The YA fantasy novel I have under contract at the moment has that same problem - too many new concepts to fit into a paragraph without choking the reader. I eliminate the country names -- just using "foreign" for the antagonist from a nearby country -- in order to make room for the cool stuff that will really sell the story.

Of course, historicals have somewhat the same problem if they are not set in a time (or dealing with a conflict) that most Americans know well. Really, try to explain any part of the Hundred Years' War in a synopsis without unpronouncable words like "Plantagenet".

Stephanie McGee said...

No, the book did not end this anticlimactically. Her maid, whose name escapes me at the moment, is kidnapped in an attempt to keep Keladry from the trials which she must attend and complete in order to continue on with the last three page years, and her four years as squire before becoming a knight. Her main antagonist, the master-at-arms or something like that who is in charge of the knights-in-training, decides that since she was unable to attend the trials because she was doing what she was bound to do through the code of chivalry (save a woman bound to her service) she would be allowed to complete the trials at a date set about a week later. She completes the trials and is allowed to continue her training.

Sarah Laurenson said...

First Test is only the first year of her training. The maid doesn't even appear until the second book. The second book encompasses three years of her page training and then the maid is kidnapped and Keladry risks redoing the entire four years in order to save her.

Sarah Laurenson said...

So EA, since the ending is more about the training master's change of heart, would you write the synopsis concentrating on his actions towards her and then show why the change to letting her stay is more interesting than it seems? The book seems to have two main threads - the one between her and the training master and the one between her and the other page trainees. She wins over the master and some of the trainees by the end of this book. Would it be better to say she earns he right to continue her training and also hint about the boys who still do not like her?

Anonymous said...

First, yes her name is Keladry.

Second. I'm not a writer of any sort, but I have to jump in because you seem to be missing the essence of the story. There are two main themes. One, Keladry is fighting against the common predjudice toward girls in Tortall. She is showing, with perseverence and a lot of hard work, that she can do what boys do. In some cases, she can do it better. Two, (and this is the theme of the entire series) she is standing up against bullying. She is fighting for the rights of teh small. In this book, this means fighting for first year pages bullied by older pages. In other books it's fighting for animals and the rights of commoners. Those who don't have the power and wealth of the nobles.

Sarah Laurenson said...

I woke up this morning thinking about themes. While the theme of the series is that she is Protector of the Small, it's not mentioned in this book. You see the start of it here. You see the start of a lot here. Made me really think about what is the theme of just this book.

What I came up with was acceptance. She is fighting literally and figuratively for acceptance into the ranks of the knght-trainees. The setup shows how unfairly she's being treated. That leads to how hard she has to work in order to achieve what the boys get just for being boys.
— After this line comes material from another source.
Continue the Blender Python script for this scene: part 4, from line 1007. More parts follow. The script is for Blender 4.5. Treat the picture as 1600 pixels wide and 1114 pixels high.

When writing a synopsis for the first book in a series (for an unpublished author), how much can one talk about the theme of the series or should the synopsis really concentrate on the theme of the book?

This has been a very good exercise, EA. And trying to fit it into 150 words was a lot more difficult than I had thought it would be. Also a good exercise.

So here's my stab at a rewrite:

Girls have been allowed to train as knights for ten years, but none have dared to step forward. Keladry, raised in another land and trained in a different form of the warrior arts, petitions to be the first. Her decision is met with resistance and a year-long probation no boy has ever faced.

Fighting the prejudice of the boys, the dangerous indifference of the training master and her own self doubts, she exercises every free moment to prove she is worthy of what the clumsiest boy gets just for being a boy - the chance to continue training.

Some of the older boys bully the new students and Keladry fights against that, too. Literally. She perseveres through black eyes, bloody noses, and the unfair punishments piled on her for fighting with the older boys. Her probation ends and the training master is forced to admit she has earned her place.

Anonymous said...

I finished reading the Kel series just the day before yesterday, so the book is fresh in my mind. I think Sarah's synopsis captures it very well.

But -- I think the ending of the FIRST TEST really was anticlimactic. Even if you don't know the titles of the sequels (PAGE, SQUIRE, and LADY KNIGHT), it's not a book that leaves real doubt about whether the protagonist will achieve her goal. Mostly, the book establishes the characters and themes and problems that continue through the rest of the series. It makes me wonder whether Tamora Pierce really sold this as an individual work, or if she sold the whole series together.

Sarah Laurenson said...

Tamora once said that she broke her writing up into four books because she thought that kids wouldn't read a longer version. After JKR and the explosion of the length limit myth, she wrote Trickster as two books.

I imagine that by the time of Keladry, she was selling the whole series. Even though First Test is more of a setup book, this particular series is my favorite.

Jan Jones said...

As I understand it Tammy was told very firmly by her editors that "children - even young adults - would not read thick books", so she had to split her first few ideas into sets of four. Then Harry Potter came along and she rather pointedly said, "Well then, what about letting me have a go?" and thus was able to get a contract for Trickster's Choice and Trickster's Queen.

I don't think there are any of her series that I don't like. I just wish life would allow her to write a little faster.